En esa obra extraordinaria, monumental, se despliega una ética periodística ejemplar, ya que en la búsqueda de la verdad de los hechos se despega de sus prejuicios ideológicos y va en busca de los relatos testimoniales que develen lo sucedido realmente. De ese cruce fabuloso entre la literatura y el periodismo —cuyo procedimiento surge de su capacidad como revelador de enigmas— nace un nuevo género literario: la “no ficción”.
Walsh pone su cuerpo, su alma y su vida, puro riesgo, para descubrir la verdad de los hechos y sus responsables, esperando que los resultados sean reconocidos por la prensa y castigados por la Justicia. Como nada de eso sucede, Walsh toma una consciencia lúcida, un aprendizaje terrible que le hará comprender de otro modo la historia e involucrarse como un intelectual comprometido en el campo de la literatura, el periodismo y la militancia política, a partir de la certeza, la convicción, de que en el terreno de la lucha de clases —en el que el peronismo representó a los trabajadores— el Poder mata sin miramientos.
Así continúa las investigaciones del caso Satanowsky, abogado asesinado por una disputa de intereses, y ¿Quién mató a Rosendo?, en el que, a modo de una novela policial, descifra lo que sucedió en La Real, confitería donde el sindicalismo mafioso asesina a verdaderos representantes de la lucha obrera.
Más tarde participa, junto al periodista Jorge Masetti, en Prensa Latina, una agencia de noticias creada por la Revolución Cubana, orientada a contrarrestar la distorsión informativa —fake news, diríamos hoy— del monopolio mediático del Imperio, descifrando, de paso, cables que revelaban la próxima invasión a Playa Girón.
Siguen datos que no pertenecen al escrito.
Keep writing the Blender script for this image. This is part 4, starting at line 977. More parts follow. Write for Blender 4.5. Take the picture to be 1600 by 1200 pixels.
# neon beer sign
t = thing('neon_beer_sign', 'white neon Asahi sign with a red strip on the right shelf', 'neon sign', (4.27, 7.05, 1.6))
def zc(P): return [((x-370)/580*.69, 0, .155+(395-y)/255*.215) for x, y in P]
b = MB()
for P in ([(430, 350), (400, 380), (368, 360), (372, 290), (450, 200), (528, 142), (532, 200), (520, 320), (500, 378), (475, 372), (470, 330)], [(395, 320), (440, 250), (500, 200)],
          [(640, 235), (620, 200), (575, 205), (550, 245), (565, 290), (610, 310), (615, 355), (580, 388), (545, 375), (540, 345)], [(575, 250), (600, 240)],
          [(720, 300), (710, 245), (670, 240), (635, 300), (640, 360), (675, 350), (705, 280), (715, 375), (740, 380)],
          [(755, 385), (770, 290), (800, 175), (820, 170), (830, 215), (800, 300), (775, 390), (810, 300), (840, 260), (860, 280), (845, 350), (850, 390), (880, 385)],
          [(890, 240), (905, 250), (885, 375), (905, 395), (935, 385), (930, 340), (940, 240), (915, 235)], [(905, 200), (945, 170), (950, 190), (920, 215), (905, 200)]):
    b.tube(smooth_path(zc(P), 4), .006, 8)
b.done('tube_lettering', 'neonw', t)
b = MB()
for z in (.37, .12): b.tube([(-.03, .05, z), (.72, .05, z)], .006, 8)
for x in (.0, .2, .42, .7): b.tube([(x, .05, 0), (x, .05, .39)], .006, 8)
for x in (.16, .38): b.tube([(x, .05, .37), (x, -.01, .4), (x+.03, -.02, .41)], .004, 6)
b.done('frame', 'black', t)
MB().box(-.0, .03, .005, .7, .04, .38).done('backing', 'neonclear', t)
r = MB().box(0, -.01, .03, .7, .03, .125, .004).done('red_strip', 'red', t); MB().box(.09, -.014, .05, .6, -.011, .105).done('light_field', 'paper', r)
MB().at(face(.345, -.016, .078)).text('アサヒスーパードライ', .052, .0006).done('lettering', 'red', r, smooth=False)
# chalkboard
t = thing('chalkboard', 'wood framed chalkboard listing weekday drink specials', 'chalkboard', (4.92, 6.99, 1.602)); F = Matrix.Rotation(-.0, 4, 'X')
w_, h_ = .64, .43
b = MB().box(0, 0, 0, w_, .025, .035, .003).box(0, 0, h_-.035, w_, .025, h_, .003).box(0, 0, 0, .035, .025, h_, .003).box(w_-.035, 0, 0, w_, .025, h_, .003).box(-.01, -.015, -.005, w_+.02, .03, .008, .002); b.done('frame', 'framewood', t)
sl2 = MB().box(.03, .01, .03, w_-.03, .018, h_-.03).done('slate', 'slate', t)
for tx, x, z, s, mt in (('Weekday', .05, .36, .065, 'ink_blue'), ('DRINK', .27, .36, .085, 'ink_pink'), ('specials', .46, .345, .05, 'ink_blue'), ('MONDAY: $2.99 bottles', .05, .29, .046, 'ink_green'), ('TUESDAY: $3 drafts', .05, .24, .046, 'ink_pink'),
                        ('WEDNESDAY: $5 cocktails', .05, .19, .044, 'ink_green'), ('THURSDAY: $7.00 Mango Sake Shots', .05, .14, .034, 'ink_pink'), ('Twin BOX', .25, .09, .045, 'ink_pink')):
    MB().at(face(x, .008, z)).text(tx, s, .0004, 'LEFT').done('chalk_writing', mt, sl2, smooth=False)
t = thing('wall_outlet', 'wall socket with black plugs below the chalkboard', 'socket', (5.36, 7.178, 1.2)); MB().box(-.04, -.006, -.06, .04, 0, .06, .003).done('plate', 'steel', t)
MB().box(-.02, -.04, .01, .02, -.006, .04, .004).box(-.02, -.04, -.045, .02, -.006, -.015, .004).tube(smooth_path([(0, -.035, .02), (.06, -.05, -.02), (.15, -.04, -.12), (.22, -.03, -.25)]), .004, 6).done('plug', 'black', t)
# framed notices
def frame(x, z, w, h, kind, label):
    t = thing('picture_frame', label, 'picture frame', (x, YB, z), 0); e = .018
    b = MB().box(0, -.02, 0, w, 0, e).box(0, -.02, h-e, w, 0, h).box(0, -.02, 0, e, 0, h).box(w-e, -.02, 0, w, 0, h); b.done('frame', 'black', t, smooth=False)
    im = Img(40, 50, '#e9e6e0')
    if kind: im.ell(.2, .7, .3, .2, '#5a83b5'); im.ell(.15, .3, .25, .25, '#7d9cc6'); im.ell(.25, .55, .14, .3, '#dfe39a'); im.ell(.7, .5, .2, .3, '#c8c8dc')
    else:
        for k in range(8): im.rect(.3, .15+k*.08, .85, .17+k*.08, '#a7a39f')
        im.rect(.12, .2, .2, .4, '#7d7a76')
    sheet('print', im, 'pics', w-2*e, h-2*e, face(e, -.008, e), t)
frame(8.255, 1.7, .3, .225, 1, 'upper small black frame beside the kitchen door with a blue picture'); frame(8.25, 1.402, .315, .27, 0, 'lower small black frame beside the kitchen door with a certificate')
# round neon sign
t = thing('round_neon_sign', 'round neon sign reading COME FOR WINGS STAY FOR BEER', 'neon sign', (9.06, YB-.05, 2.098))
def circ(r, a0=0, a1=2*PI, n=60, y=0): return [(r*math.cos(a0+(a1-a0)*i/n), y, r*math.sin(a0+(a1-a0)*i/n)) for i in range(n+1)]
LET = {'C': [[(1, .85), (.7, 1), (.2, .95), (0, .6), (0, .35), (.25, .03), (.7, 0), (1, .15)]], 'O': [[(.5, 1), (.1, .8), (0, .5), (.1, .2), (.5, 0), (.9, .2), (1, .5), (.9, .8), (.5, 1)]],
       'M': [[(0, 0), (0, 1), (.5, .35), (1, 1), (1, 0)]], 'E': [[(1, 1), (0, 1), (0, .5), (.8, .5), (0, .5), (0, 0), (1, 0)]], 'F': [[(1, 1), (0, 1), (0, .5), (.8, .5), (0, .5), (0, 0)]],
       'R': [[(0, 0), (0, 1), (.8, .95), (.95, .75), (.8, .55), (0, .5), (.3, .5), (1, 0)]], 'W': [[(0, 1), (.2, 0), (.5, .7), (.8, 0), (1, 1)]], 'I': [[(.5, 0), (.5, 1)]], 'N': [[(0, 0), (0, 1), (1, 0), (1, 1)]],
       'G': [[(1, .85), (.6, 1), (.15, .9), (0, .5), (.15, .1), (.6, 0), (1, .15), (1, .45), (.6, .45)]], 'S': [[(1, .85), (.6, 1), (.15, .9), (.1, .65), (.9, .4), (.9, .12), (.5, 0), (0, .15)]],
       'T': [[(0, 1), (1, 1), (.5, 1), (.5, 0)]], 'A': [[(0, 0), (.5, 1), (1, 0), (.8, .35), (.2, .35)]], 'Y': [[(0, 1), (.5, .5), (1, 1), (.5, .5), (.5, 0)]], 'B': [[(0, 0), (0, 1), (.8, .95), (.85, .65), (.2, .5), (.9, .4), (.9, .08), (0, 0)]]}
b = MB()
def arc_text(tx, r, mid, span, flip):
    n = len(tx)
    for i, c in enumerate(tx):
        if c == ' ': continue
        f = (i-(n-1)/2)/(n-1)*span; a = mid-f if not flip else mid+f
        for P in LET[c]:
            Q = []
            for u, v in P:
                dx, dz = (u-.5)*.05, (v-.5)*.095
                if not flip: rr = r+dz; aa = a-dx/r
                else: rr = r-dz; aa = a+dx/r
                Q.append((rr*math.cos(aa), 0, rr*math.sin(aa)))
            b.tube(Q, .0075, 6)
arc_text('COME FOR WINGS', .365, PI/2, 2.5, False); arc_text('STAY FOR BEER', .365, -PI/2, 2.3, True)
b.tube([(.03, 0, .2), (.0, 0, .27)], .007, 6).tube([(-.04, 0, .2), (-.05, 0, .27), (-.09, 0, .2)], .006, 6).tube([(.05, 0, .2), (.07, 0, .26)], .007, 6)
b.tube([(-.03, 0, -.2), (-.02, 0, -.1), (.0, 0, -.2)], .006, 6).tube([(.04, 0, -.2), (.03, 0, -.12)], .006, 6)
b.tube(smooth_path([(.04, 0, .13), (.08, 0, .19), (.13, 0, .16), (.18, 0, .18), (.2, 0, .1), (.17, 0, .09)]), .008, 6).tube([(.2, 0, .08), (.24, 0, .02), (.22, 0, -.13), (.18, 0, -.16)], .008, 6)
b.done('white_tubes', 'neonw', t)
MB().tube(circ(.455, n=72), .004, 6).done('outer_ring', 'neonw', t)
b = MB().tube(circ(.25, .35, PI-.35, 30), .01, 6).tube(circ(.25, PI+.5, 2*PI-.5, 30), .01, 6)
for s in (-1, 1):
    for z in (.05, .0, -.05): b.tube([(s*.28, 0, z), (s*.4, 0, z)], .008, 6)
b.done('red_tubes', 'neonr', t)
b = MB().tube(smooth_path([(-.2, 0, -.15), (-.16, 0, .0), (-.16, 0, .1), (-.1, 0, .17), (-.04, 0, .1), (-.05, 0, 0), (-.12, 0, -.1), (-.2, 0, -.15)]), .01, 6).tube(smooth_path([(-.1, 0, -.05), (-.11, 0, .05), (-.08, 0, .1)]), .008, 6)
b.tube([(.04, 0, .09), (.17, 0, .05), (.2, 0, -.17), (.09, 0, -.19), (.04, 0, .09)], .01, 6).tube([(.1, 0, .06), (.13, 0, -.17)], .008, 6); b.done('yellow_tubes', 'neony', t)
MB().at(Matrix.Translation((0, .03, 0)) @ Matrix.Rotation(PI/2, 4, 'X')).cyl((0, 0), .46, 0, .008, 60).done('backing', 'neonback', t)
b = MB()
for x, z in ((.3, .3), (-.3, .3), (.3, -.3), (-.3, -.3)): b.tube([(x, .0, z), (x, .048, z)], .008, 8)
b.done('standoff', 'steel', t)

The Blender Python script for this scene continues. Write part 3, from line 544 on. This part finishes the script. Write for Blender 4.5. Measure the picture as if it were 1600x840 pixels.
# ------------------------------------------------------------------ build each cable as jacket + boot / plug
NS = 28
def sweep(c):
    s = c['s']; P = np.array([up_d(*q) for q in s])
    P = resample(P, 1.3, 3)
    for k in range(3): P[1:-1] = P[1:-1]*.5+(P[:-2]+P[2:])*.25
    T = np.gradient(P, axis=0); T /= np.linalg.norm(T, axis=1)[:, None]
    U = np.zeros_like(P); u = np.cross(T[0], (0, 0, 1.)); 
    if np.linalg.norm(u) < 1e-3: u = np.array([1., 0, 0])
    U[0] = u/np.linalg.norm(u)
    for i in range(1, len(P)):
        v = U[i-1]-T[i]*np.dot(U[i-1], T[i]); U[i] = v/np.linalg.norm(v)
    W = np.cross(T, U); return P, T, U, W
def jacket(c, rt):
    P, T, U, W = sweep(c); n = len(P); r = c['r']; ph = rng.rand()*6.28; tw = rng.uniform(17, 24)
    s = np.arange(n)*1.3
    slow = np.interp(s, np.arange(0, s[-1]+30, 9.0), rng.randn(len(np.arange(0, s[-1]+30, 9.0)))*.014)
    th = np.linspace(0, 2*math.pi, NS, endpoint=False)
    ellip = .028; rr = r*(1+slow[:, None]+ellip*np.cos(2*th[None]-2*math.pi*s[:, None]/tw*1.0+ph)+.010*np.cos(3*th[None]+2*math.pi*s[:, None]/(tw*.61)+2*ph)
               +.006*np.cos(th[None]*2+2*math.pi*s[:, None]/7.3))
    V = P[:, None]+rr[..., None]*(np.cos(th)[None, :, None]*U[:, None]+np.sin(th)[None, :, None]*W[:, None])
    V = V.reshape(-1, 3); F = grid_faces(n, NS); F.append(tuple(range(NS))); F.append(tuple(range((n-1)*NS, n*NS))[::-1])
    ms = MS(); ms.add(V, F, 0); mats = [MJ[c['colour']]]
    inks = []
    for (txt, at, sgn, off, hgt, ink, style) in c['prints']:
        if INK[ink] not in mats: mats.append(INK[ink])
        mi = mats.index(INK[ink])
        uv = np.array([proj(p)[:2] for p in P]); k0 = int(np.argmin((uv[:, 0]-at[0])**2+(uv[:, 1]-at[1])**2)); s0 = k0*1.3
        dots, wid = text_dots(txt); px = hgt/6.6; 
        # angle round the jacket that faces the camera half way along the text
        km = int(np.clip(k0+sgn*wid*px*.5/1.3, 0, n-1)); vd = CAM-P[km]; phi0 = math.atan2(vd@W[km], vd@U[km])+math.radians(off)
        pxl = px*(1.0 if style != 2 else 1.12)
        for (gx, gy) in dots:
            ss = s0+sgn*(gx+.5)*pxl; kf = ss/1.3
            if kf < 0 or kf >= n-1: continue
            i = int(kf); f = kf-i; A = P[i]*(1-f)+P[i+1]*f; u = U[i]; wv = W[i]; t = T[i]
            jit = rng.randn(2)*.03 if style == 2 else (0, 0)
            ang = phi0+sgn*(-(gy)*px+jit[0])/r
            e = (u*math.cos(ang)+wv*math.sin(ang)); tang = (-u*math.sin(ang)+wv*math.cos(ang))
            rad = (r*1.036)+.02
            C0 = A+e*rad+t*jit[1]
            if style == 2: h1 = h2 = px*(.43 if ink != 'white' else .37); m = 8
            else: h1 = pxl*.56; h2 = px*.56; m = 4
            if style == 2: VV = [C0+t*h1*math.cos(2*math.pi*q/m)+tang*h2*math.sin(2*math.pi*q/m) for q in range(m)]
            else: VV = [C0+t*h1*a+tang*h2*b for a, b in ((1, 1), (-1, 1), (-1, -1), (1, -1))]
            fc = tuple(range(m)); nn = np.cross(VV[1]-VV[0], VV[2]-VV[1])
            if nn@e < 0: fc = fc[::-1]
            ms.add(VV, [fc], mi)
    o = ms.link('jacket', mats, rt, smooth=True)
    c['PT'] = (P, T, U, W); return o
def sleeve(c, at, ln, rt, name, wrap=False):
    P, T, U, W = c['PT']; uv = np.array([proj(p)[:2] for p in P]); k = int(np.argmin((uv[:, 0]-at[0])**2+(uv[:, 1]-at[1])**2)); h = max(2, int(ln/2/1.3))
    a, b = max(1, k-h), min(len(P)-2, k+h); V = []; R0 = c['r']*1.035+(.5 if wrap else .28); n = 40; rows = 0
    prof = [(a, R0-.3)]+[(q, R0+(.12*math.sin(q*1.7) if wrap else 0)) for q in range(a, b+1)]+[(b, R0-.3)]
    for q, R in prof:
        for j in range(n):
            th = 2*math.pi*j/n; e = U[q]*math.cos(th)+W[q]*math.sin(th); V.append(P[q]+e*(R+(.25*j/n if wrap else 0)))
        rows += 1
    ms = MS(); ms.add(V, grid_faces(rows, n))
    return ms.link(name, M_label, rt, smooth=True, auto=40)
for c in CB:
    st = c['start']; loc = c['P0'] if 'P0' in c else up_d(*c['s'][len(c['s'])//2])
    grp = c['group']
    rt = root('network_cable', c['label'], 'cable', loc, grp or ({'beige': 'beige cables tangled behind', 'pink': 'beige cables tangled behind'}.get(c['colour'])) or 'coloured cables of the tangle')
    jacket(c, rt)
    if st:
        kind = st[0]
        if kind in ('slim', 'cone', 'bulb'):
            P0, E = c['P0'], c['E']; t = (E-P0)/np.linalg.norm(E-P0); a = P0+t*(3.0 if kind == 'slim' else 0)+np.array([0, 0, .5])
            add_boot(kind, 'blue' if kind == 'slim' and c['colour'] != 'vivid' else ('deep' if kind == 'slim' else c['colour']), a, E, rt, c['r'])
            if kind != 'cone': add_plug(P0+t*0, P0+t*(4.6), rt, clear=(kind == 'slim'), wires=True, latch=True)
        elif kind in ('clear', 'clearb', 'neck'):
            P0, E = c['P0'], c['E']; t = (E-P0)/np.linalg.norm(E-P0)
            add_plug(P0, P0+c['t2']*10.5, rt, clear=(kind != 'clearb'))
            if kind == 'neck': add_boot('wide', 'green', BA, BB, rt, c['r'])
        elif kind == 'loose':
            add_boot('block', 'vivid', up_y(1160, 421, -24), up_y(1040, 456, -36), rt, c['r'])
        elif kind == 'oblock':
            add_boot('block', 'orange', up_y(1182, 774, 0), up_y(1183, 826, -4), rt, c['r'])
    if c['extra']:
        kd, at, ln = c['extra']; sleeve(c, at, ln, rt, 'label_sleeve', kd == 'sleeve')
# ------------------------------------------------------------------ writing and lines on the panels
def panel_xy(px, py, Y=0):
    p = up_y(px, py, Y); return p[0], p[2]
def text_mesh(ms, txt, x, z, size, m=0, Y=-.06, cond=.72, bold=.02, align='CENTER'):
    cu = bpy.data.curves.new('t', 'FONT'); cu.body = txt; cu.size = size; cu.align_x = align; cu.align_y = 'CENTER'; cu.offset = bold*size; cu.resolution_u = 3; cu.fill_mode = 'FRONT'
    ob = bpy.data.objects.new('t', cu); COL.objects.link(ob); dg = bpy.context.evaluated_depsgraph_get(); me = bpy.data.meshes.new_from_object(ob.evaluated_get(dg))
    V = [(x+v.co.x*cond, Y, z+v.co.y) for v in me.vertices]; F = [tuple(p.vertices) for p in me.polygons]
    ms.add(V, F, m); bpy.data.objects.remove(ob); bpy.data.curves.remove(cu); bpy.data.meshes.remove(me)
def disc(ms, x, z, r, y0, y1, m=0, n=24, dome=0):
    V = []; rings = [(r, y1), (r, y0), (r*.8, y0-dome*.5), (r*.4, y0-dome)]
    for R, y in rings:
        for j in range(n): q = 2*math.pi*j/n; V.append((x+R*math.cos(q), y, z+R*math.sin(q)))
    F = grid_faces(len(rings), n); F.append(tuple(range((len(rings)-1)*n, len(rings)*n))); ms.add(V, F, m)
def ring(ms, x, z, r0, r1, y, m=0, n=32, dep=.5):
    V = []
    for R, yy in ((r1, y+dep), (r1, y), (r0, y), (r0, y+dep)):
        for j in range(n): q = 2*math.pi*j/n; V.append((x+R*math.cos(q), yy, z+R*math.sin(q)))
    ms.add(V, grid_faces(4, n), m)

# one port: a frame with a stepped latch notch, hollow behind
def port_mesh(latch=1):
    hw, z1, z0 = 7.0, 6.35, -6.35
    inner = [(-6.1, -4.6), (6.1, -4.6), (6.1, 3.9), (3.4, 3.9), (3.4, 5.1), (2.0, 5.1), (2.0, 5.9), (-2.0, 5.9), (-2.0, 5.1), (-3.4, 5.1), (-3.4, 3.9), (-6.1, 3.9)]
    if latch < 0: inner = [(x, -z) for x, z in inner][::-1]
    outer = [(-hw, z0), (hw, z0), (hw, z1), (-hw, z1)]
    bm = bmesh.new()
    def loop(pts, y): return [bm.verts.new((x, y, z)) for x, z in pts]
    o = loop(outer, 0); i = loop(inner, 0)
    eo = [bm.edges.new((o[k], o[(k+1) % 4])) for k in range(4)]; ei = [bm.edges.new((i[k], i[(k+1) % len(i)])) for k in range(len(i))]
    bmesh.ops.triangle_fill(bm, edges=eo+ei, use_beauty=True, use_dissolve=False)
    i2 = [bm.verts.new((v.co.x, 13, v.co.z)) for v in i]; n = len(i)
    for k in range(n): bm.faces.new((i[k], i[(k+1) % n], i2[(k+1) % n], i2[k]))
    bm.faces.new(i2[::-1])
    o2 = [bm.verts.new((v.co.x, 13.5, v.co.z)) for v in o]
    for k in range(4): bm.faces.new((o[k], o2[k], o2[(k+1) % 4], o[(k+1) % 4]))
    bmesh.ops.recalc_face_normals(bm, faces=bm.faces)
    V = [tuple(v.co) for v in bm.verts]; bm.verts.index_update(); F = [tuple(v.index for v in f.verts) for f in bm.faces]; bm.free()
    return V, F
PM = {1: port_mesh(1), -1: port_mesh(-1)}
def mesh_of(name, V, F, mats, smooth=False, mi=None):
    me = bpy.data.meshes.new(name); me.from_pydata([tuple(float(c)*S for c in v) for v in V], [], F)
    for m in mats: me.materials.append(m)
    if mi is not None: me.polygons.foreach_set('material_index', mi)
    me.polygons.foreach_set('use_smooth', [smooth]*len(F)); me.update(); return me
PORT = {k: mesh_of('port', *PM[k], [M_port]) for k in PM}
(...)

El poder mata, se ensaña, odia. Es lo que descubre como clave del pasado —e inefable destino— en la investigación de los fusilamientos de José León Suárez. Y vuelve a escribir, en esa mixtura entre la literatura y el periodismo, el mejor relato del siglo XX: Esa mujer, una entrevista a Moori Koenig, el perverso general que secuestró y vejó el cuerpo de Eva Perón, donde se exhibe que el odio trasciende a los seres vivos.
Más tarde, conmovido por todos estos hechos, influido por la Revolución Cubana, es el mismo Rodolfo Walsh quien se involucró en la escena política de su tiempo. A militar contra la dictadura, en esa amalgama en la que sus acciones eran literarias, políticas y periodísticas, se enroló en Montoneros y creó la agencia clandestina ANCLA.
En ese contexto, el extraordinario periodista y militante Rodolfo Walsh —el que develó la masacre de los fusilamientos de José León Suárez, a militantes peronistas y a simples civiles, de la que se cumplen hoy 69 años— fue asesinado, secuestrado y desaparecido por una patota de la ESMA durante la dictadura genocida de Videla, un 25 de marzo de 1977, después de distribuir en los buzones de Buenos Aires la Carta abierta de un escritor a la Junta Militar, una pieza histórica excepcional que desnuda los propósitos de los genocidas al revelar que los secuestros, torturas y desapariciones fueron el método para someter a los trabajadores a una miseria planificada. Esa carta la firma como escritor.
En este junio tan penoso para los trabajadores y para el peronismo —que trae el recuerdo de los fusilamientos y de los bombardeos a Plaza de Mayo, el día 11, de autoritarismos e ilegalismos que se proyectan desde la historia hasta la actualidad—, en el que un dirigente político como Juan Grabois es detenido ilegalmente, en el que una líder política como Cristina Fernández de Kirchner, que sufrió un intento de asesinato, es proscripta por un Poder Judicial en descomposición ética, es necesario recordar a Rodolfo Walsh como el mejor periodista, como el mejor escritor de nuestra historia.
Y pensar si no merece que esos homenajes que se celebran este mes —el Día del Periodista y el Día del Escritor— no debieran hacerse en su nombre, en su recuerdo, sentados en la profunda admiración que genera su vida, que genera su obra.